> **EXERCISE DETAILS**
Each line from the one containing "Write part 3" through the one containing "26, amp=0.15, flute=0.1)" is to be retyped exactly, both end lines included, and all other lines left out.

┄┄┄┄┄┄┄┄┄┄┄┄┄┄┄┄┄┄┄┄

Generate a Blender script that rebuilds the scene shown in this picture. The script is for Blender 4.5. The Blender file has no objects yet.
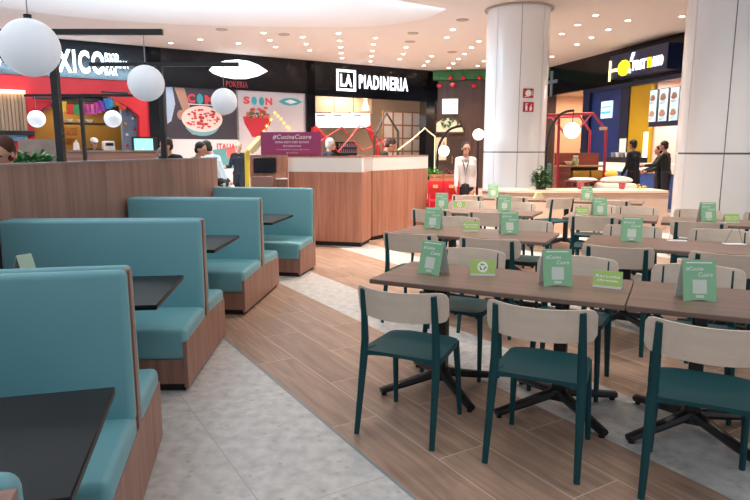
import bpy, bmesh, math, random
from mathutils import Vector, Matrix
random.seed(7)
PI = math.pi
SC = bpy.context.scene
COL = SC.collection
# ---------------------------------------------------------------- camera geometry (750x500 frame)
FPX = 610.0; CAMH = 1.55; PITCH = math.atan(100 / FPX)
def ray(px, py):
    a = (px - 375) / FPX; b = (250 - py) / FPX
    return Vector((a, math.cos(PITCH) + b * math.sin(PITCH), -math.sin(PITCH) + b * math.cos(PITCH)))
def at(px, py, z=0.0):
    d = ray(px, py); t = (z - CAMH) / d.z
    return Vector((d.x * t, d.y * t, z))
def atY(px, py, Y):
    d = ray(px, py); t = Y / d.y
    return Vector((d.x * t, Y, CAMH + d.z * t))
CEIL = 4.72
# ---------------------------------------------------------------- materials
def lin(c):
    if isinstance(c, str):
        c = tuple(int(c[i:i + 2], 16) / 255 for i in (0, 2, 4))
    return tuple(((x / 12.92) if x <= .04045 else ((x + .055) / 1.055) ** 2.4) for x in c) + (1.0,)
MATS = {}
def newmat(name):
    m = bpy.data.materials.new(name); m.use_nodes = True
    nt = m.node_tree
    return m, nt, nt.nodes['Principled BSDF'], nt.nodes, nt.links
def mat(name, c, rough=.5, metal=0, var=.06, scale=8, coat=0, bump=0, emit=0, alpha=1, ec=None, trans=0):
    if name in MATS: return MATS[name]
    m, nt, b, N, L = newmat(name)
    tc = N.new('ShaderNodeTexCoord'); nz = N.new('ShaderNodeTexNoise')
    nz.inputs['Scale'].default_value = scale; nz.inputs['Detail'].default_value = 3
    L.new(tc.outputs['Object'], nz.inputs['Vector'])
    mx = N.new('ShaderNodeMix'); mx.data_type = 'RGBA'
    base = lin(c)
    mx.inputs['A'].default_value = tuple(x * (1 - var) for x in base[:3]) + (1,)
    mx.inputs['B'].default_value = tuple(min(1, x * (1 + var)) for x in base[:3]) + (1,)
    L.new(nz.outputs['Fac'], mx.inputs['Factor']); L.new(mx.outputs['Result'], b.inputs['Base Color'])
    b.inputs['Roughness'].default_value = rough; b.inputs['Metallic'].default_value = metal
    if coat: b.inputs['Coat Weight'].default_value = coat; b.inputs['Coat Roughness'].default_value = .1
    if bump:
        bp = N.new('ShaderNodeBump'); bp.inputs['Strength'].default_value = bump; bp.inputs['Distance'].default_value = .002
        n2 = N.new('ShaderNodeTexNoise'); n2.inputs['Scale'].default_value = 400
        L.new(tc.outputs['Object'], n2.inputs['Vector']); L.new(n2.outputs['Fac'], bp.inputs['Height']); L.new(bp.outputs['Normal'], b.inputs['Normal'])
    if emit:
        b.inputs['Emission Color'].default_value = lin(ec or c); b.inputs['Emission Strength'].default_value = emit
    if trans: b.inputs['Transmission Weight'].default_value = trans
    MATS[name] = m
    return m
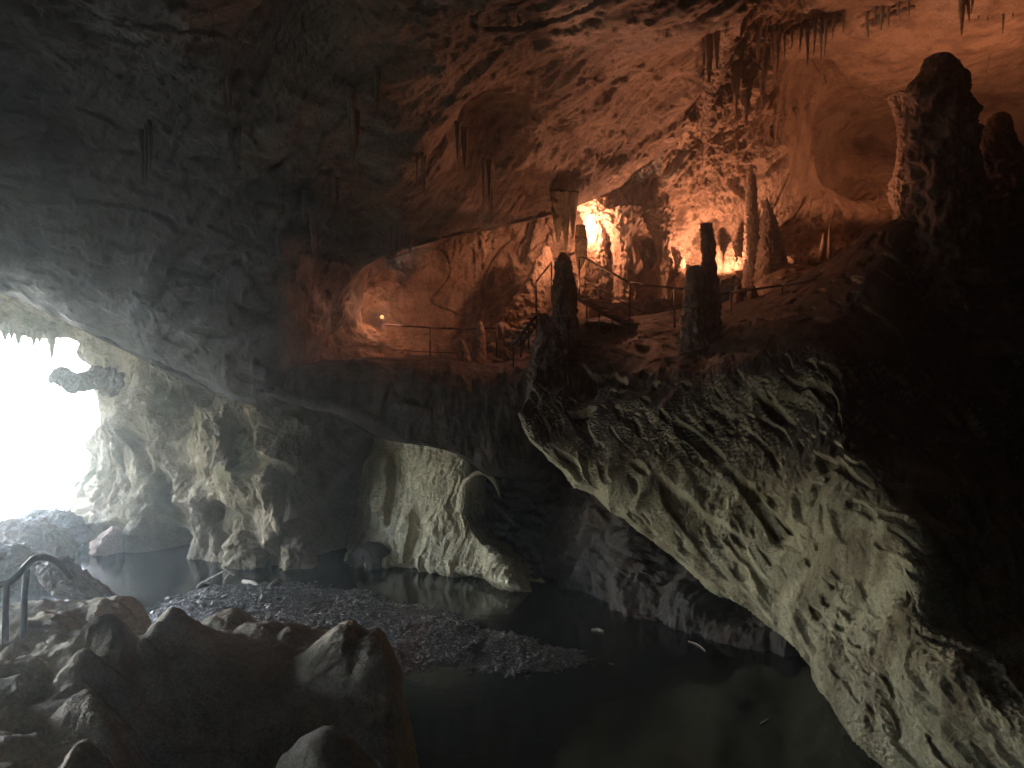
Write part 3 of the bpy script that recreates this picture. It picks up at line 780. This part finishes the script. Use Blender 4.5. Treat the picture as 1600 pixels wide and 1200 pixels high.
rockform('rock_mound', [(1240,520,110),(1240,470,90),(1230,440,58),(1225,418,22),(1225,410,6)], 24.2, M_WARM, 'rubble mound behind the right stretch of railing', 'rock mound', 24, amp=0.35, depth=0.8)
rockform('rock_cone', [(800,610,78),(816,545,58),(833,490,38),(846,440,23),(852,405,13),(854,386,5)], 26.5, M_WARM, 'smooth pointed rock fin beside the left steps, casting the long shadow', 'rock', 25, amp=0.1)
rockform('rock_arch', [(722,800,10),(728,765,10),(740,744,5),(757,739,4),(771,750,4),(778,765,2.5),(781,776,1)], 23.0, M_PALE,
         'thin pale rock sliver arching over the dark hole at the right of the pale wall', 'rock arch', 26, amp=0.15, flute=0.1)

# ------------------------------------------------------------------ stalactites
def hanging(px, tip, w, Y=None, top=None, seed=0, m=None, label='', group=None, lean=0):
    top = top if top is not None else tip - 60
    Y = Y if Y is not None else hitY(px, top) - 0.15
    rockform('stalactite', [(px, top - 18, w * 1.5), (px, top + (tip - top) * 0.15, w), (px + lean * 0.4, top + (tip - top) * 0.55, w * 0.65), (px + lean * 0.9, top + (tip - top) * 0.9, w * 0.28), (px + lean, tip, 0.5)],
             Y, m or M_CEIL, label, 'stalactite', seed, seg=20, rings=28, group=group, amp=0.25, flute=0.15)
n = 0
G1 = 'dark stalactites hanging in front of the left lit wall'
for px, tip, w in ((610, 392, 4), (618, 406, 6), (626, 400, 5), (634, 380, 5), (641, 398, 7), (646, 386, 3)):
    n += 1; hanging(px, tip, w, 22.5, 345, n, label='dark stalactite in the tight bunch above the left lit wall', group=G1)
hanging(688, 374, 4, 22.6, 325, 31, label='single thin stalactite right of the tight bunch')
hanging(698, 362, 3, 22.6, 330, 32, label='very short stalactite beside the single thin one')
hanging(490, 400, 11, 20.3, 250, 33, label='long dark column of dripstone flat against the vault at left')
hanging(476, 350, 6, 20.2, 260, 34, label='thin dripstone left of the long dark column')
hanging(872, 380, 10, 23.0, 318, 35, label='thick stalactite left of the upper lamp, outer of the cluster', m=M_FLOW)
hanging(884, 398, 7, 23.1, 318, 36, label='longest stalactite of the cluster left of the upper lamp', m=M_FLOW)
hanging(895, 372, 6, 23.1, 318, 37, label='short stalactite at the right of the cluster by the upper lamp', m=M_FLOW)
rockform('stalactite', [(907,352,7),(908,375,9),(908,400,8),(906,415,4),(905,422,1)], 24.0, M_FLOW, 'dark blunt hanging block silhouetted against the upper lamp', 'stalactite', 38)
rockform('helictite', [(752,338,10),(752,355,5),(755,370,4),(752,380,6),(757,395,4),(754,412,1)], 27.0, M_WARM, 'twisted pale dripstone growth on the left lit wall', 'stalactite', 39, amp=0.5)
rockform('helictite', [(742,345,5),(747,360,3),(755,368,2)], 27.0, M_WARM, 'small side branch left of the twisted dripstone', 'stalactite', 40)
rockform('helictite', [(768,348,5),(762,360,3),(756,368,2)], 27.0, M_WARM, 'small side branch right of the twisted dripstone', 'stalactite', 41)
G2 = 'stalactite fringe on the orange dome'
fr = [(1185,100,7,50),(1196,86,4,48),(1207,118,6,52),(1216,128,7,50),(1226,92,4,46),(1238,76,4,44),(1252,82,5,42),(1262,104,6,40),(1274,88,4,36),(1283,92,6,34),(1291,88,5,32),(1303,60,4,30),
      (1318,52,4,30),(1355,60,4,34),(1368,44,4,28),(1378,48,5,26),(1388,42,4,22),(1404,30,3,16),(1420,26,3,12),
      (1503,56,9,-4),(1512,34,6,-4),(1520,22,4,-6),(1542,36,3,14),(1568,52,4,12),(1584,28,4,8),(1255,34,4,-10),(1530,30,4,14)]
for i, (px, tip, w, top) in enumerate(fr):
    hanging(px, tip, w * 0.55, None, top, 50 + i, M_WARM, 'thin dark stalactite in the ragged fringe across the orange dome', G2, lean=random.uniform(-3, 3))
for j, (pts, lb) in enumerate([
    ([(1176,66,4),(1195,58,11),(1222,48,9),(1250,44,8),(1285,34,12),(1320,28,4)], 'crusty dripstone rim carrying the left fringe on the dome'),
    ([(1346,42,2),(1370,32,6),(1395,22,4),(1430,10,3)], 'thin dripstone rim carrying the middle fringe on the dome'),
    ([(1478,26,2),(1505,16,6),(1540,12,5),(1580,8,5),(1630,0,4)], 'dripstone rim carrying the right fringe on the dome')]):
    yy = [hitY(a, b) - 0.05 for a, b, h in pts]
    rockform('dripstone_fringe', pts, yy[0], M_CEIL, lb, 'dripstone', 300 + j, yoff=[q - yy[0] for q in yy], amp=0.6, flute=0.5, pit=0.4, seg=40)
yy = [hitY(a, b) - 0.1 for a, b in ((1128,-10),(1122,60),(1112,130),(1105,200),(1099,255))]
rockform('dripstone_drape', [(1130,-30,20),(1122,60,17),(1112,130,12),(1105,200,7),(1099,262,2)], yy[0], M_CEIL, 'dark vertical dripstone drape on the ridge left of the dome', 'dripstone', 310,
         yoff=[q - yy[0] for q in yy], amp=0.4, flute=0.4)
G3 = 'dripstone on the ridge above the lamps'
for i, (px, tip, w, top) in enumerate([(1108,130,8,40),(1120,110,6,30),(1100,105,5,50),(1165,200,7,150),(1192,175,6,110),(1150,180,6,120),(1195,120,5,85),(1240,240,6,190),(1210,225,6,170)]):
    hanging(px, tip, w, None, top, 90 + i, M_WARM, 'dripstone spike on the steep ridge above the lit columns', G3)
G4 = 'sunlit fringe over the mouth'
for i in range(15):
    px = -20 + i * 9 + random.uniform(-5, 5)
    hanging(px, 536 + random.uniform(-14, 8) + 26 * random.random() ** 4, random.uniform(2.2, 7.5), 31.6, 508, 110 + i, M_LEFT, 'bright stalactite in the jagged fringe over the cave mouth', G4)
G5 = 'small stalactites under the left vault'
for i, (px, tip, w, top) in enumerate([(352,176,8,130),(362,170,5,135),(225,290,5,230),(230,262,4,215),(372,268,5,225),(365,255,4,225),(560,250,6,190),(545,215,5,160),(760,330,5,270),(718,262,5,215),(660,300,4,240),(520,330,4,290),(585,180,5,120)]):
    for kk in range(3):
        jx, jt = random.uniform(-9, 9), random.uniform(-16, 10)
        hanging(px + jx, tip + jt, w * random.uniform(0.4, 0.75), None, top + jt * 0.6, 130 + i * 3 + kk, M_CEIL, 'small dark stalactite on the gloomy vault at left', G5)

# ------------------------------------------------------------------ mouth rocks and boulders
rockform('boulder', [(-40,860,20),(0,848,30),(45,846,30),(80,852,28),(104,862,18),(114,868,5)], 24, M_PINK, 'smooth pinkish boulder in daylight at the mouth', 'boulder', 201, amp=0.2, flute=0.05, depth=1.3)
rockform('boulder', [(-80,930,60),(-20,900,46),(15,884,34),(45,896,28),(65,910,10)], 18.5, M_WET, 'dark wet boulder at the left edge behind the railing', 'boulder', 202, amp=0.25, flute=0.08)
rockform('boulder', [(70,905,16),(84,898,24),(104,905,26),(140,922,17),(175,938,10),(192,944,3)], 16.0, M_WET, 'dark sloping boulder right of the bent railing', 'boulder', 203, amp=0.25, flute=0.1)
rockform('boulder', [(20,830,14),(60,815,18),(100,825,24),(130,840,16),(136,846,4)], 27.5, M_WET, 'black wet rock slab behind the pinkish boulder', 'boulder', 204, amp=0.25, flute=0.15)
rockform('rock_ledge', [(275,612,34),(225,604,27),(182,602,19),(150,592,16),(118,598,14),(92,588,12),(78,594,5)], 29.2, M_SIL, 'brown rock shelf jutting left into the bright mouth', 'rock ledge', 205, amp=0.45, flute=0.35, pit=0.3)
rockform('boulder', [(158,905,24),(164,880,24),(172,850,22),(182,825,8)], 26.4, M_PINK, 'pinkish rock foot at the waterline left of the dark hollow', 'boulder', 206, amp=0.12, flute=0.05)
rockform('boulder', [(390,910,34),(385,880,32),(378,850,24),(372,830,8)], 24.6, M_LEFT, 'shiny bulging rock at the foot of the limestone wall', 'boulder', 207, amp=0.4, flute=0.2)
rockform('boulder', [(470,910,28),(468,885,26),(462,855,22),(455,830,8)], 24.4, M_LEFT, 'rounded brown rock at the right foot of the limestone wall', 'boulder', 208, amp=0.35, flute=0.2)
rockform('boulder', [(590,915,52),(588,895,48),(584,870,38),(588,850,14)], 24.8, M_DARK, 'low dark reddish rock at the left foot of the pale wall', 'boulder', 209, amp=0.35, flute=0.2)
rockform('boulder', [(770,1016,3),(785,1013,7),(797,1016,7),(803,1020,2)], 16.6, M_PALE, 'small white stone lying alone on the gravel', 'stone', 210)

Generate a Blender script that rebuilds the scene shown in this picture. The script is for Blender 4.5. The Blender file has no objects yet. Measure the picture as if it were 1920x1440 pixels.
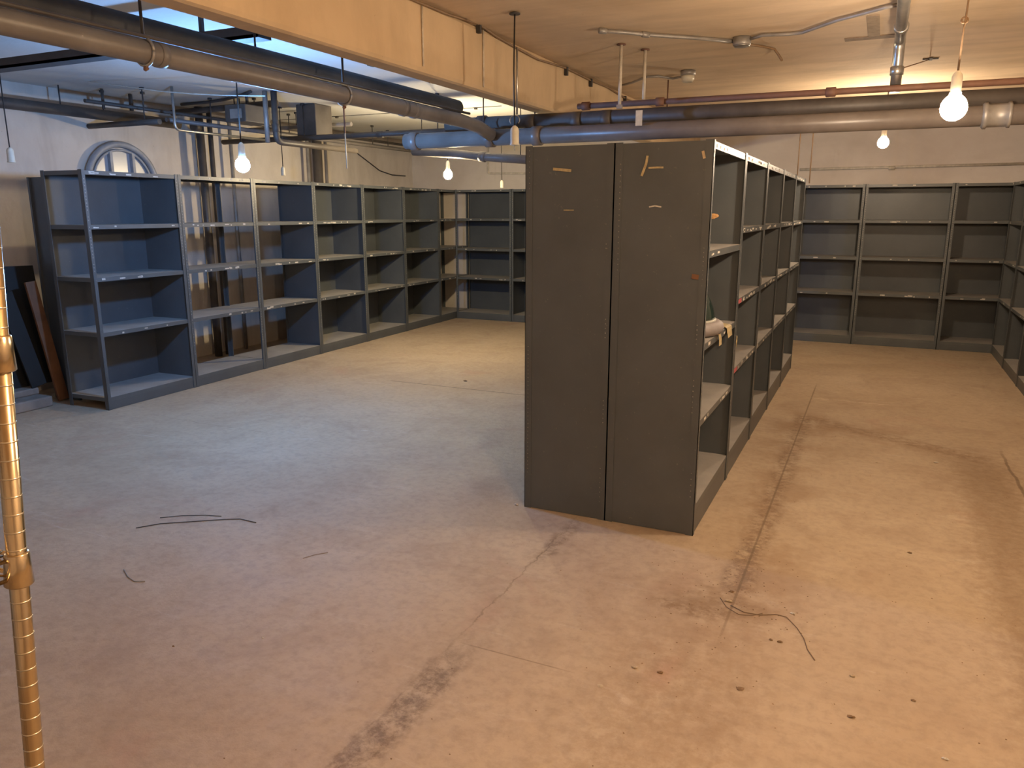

┄┄┄┄┄┄┄┄┄┄┄┄┄┄┄┄┄┄┄┄

> **ANSWER BELOW**
Write part 3 of the bpy script that recreates this picture. It picks up at line 780. This part finishes the script. Use Blender 4.5. Treat the picture as 1600 pixels wide and 1200 pixels high.
rockform('rock_mound', [(1240,520,110),(1240,470,90),(1230,440,58),(1225,418,22),(1225,410,6)], 24.2, M_WARM, 'rubble mound behind the right stretch of railing', 'rock mound', 24, amp=0.35, depth=0.8)
rockform('rock_cone', [(800,610,78),(816,545,58),(833,490,38),(846,440,23),(852,405,13),(854,386,5)], 26.5, M_WARM, 'smooth pointed rock fin beside the left steps, casting the long shadow', 'rock', 25, amp=0.1)
rockform('rock_arch', [(722,800,10),(728,765,10),(740,744,5),(757,739,4),(771,750,4),(778,765,2.5),(781,776,1)], 23.0, M_PALE,
         'thin pale rock sliver arching over the dark hole at the right of the pale wall', 'rock arch', 26, amp=0.15, flute=0.1)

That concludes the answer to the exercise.